━━━━━ Dataset excerpts ━━━━━

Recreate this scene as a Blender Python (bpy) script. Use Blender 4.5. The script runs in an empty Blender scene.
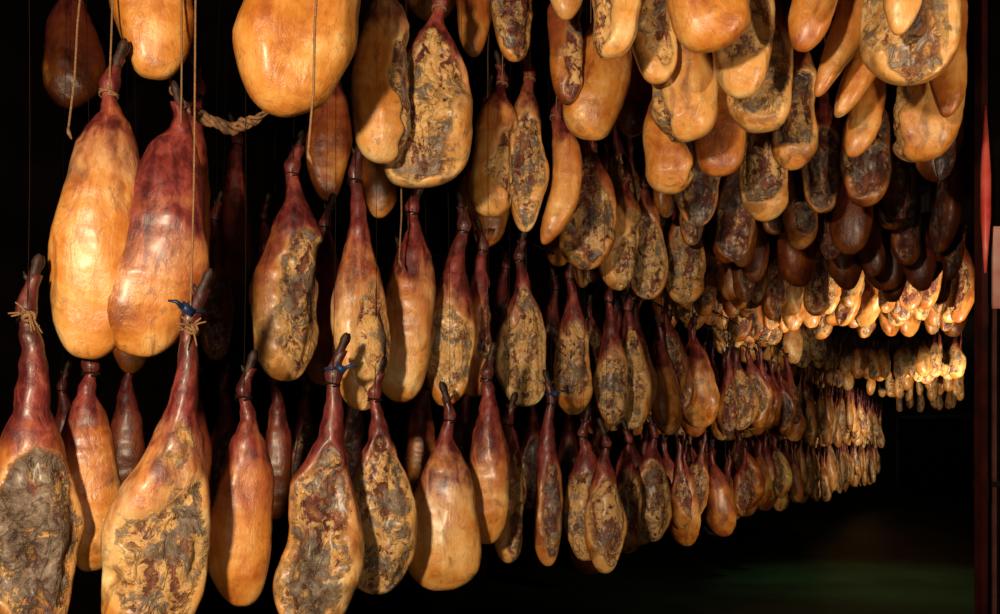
import bpy, math, random
from mathutils import Vector, Matrix, noise
random.seed(7)
C = bpy.context.scene
col = C.collection
F = 900.0; CX = 500.0; HY = 450.0
CEIL = 2.30; FLOOR = -1.42
D = Vector((0.455, 0.8905, 0)); N = Vector((0.8905, -0.455, 0))
RAILS = {1: (1.22, (-1.92, -2.25)), 2: (.40, (-2.06, -2.38))}
def at(px, py, Y): return Vector(((px-CX)/F*Y, Y, (HY-py)/F*Y))
def sy(s, Y):            # lateral row offset s and depth Y -> X
    return (s + 0.455*Y)/0.8905

# ------------------------------------------------------------ materials
def newmat(name):
    m = bpy.data.materials.new(name); m.use_nodes = True
    nt = m.node_tree; b = nt.nodes['Principled BSDF']
    return m, nt, b
def ramp(nt, stops, src):
    r = nt.nodes.new('ShaderNodeValToRGB'); e = r.color_ramp.elements
    while len(e) < len(stops): e.new(0.5)
    for i, (p, c) in enumerate(stops):
        e[i].position = p; e[i].color = (c[0], c[1], c[2], 1)
    nt.links.new(src, r.inputs[0]); return r.outputs[0]
def mth(nt, op, a, b=None, c=None, clamp=False):
    n = nt.nodes.new('ShaderNodeMath'); n.operation = op; n.use_clamp = clamp
    for i, v in enumerate((a, b, c)):
        if v is None: continue
        if isinstance(v, (int, float)): n.inputs[i].default_value = v
        else: nt.links.new(v, n.inputs[i])
    return n.outputs[0]
def mixc(nt, f, a, b, mode='MIX'):
    n = nt.nodes.new('ShaderNodeMix'); n.data_type = 'RGBA'; n.blend_type = mode
    for k, v in ((0, f), (6, a), (7, b)):
        if isinstance(v, (int, float)): n.inputs[k].default_value = v
        elif isinstance(v, tuple): n.inputs[k].default_value = (*v, 1)
        else: nt.links.new(v, n.inputs[k])
    return n.outputs[2]
def noi(nt, vec, scale, detail=4, dist=0.0, rough=0.55):
    n = nt.nodes.new('ShaderNodeTexNoise'); n.inputs['Scale'].default_value = scale
    n.inputs['Detail'].default_value = detail; n.inputs['Distortion'].default_value = dist
    n.inputs['Roughness'].default_value = rough
    nt.links.new(vec, n.inputs['Vector']); return n.outputs['Fac']
def bump(nt, b, h, strength, dist):
    n = nt.nodes.new('ShaderNodeBump'); n.inputs['Strength'].default_value = strength
    n.inputs['Distance'].default_value = dist
    nt.links.new(h, n.inputs['Height']); nt.links.new(n.outputs[0], b.inputs['Normal'])
def ssmooth(nt, x, lo, hi):
    n = nt.nodes.new('ShaderNodeMapRange'); n.interpolation_type = 'SMOOTHSTEP'
    nt.links.new(x, n.inputs[0]); n.inputs[1].default_value = lo; n.inputs[2].default_value = hi
    return n.outputs[0]

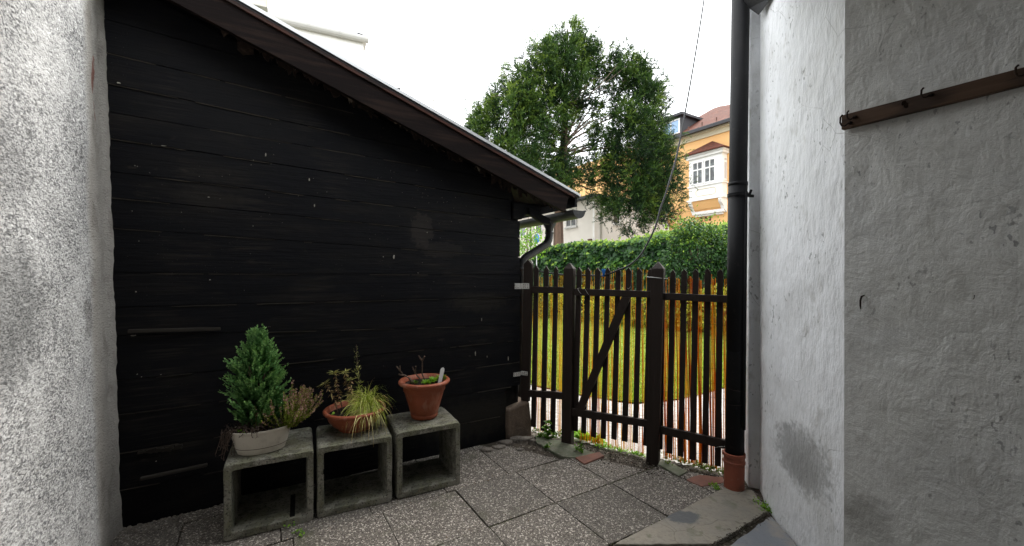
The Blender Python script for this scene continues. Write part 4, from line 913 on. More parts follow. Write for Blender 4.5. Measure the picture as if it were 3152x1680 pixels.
for i, (dx, dy, n, l, tl, th, lb) in enumerate([(.035, -.09, 70, .03, .3, .75, 'bright green succulent rosette at the front of the tall flower pot'), (.075, -.035, 60, .035, .7, 1., 'pale yellow green succulent behind the bright one in the tall flower pot'),
                                       (.125, .005, 50, .04, .05, .4, 'dark green succulent against the right rim of the tall flower pot'), (-.055, -.08, 40, .02, .0, .3, 'low brownish green succulent at the left rim of the tall flower pot')]):
    rosette('succulent', lb, (c3[0]+dx, c3[1]+dy, c3[2]+.272), n, l*.8, l*1.6, .55, M['bright_leaf'] if i < 2 else M['yellow_leaf'], tl, th, 'succulents in the tall flower pot', .4)

# ------------------------------------------------------------------ weeds by the fence and in the joints
def weeds(name, label, pts, per, r0, r1, mt, tlo, thi, cat='weeds', h=.0):
    P_, D_, L_, T_ = [], [], [], []
    for x, y in pts:
        hh = rng.uniform(0, 1)*h; 
        for q in range(per):
            a = rng.uniform(0, 6.28); e = rng.uniform(.1, 1.1); d = np.array([math.cos(a)*math.cos(e), math.sin(a)*math.cos(e), math.sin(e)])
            P_.append(np.array([x, y, hh])+rng.normal(size=3)*.008+np.array([0, 0, .004])); D_.append(d); L_.append(rng.uniform(r0, r1)); T_.append(rng.uniform(tlo, thi))
    D_ = np.array(D_); N_ = np.tile([0, 0, 1.], (len(D_), 1))+rng.normal(size=(len(D_), 3))*.35
    P_ = np.array(P_); P_[:, 2] = np.maximum(P_[:, 2], .004)
    o = leaves(name, mt, P_, D_, N_, np.array(L_), np.array(L_)*.75, np.array(T_), OVAL); return stuff(o)
def spread(uv0, uv1, n, s): a, b = G(*uv0), G(*uv1); return [(a[0]+(b[0]-a[0])*t+rng.normal()*s, a[1]+(b[1]-a[1])*t+rng.normal()*s*.5) for t in rng.uniform(0, 1, n)]
weeds('fence_weeds', '', spread((1768, 1347), (1850, 1368), 110, .03)+spread((1755, 1335), (1800, 1345), 40, .03), 7, .015, .034, M['bright_leaf'], .55, 1, h=.05)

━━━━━

◆ Problem description ◆
Pull every line containing "from" out of the data above.

◆ In response ◆
from mathutils import Vector, Matrix, noise
The Blender Python script for this scene continues. Write part 4, from line 913 on. More parts follow. Write for Blender 4.5. Measure the picture as if it were 3152x1680 pixels.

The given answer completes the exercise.